Thứ Tư, 15 tháng 7, 2015

MacArthur Park

MacArthur Park by Richard Harris came on the radio recently. It’s a song I’ve heard a thousand times. It would have been more but I clicked to other stations half the time.  I don't particularly love it, but I don't dislike it either. It really just depends on my mood. And I am a Jimmy Webb fan. He wrote and produced it.

But as I listened this one time, driving around late one night (it must’ve been after midnight because the traffic was light enough that I wasn’t cursing idiot drivers), the song suddenly took on new meaning.

We all associate songs with things that occurred in our lives. Sometimes there’s a direct correlation. A love song that takes you back to a specific romance. A dance record that symbolizes an epic party and you want to vomit each time you hear it because that’s what you did six times that night.

Other songs evoke an emotion, and sometimes only your subconscious knows what’s it’s connected to. You just feel warm or sad or homicidal when you hear it.

But rarely does a song suddenly take on new meaning after almost fifty years. MacArthur Park however, has never been an ordinary song on any level.

Here’s what I realized for the first time. MacArthur Park represented my college experience.

It came out in the spring of 1968 just as I was entering UCLA. (UCLA is on the quarter system and I graduated high school in January.) In an era when songs had to be short to get coveted radio airplay (4 minutes max), MacArthur Park was a whopping 7:24. And yet there was such demand for it that stations were forced to play it.

High school was small. I had outgrown it. UCLA was big. High school was 3 minutes; UCLA was 7:24.

The setting is an iconic park in Los Angeles.  I was born and raised in LA.  My mother was born and raised in LA.  My family has been here since Zorro.  

MacArthur Park was overly dramatic. That was me, full of myself because I was going to college and mired in puberty. The song is filled with turgid imagery. I was now a “man of learning,” finding meaning and poetry in everything.

Between the parted pages and were pressed
In love’s hot, fevered iron
Like a striped pair of pants.

Deep, man!

But then there were lyrics that were so idiotic that even I recognized it.

Someone left the cake out in the rain
I don’t think that I can take it
‘Cause it took so long to bake it
And I’ll never have that recipe again
Oh, no


What the fuck nonsense is that?

So I always had the perspective of not taking anything too seriously. Being able to spot and laugh at absurdity is I believe the key element to writing comedy. Thank you, Jimmy Webb. And seriously, what the fuck DOES that mean?

And yet, later there is a lyric that just kills me. Like most adolescents, I was rather obsessed with finding romance. Sex certainly but I longed for a girlfriend. And then the lyric came along…

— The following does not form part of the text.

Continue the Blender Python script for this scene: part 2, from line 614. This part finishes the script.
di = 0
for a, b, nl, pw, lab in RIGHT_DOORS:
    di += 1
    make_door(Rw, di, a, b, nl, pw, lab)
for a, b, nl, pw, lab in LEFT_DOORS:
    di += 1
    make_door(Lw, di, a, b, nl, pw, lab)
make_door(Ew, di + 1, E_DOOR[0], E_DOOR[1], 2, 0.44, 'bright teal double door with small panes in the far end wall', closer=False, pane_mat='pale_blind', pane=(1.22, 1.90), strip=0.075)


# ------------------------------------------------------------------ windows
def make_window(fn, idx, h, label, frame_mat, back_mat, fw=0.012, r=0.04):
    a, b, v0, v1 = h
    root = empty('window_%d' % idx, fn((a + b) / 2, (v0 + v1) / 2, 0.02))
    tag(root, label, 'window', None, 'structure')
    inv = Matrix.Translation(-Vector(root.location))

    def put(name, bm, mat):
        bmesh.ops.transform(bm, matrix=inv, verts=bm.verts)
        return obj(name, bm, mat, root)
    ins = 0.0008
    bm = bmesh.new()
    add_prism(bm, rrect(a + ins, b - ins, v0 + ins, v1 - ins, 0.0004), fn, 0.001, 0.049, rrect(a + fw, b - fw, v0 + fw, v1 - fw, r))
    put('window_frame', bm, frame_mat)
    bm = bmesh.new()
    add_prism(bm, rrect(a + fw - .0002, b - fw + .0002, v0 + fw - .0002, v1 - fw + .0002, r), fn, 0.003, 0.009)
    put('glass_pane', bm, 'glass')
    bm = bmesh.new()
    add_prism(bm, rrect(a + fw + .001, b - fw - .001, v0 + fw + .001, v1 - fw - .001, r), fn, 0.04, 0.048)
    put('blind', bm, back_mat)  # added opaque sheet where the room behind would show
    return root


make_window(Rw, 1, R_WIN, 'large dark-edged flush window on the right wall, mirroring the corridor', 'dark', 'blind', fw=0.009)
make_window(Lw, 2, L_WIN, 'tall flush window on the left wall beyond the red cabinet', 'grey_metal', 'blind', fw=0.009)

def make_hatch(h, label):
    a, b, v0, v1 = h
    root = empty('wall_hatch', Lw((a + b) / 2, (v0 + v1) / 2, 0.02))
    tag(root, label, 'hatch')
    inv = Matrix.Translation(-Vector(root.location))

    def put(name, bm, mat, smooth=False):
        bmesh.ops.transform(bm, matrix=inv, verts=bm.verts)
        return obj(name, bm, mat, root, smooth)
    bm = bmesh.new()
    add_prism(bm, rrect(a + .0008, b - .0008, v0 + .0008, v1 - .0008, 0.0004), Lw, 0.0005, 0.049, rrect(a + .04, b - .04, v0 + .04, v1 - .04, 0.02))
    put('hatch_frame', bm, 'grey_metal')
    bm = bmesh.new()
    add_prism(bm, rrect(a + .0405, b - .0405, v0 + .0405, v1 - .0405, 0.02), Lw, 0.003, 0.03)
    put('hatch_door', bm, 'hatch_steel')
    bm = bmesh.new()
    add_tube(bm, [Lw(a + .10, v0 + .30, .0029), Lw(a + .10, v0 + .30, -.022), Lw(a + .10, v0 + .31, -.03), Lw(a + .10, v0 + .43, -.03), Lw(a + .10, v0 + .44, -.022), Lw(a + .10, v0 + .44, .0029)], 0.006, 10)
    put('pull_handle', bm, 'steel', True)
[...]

After all the loves of my life, you’ll still be the one

That seemed so romantic – finding that one special girl who would always be “the one.” Sigh.  At the time however, every girl I went out with I thought was “the one.” Today I can’t even remember the names of half the girls who were “the one.”

But I still find that lyric touching.

Now the song changes direction and goes from a lush power ballad to a driving rock song. Hey, that’s me – I got my youth, I got my music. It’s party time! I would dance if I wasn’t such a shitty dancer. At first the rock section is fun and a welcome relief from the drama. But then it keeps going… and going. And after awhile I say “enough already.” I got classes in the morning.

There’s a whole stanza where Harris sings about the future course of his life. He’ll win and lose “the worship in their eyes.” He’ll have dreams, he’ll drink wine (Richard Harris drank a LOT of wine), he’ll be up, he’ll be down, he’ll have stuff, he’ll put all his stuff into perspective, etc. It’s essentially a graduation speech.

And finally the song swells to a thunderous crescendo. It sweeps me along. My emotions are raging, I’m about to be launched into the future that will chart the very course of my life. An angelic chorus is joining in.

Oh no. I’ll never have that recipe again. What’ll I do? What’ll I do?

And then the song ends with a flourish. And I say…

“Huh?”

Yep, that was my college experience.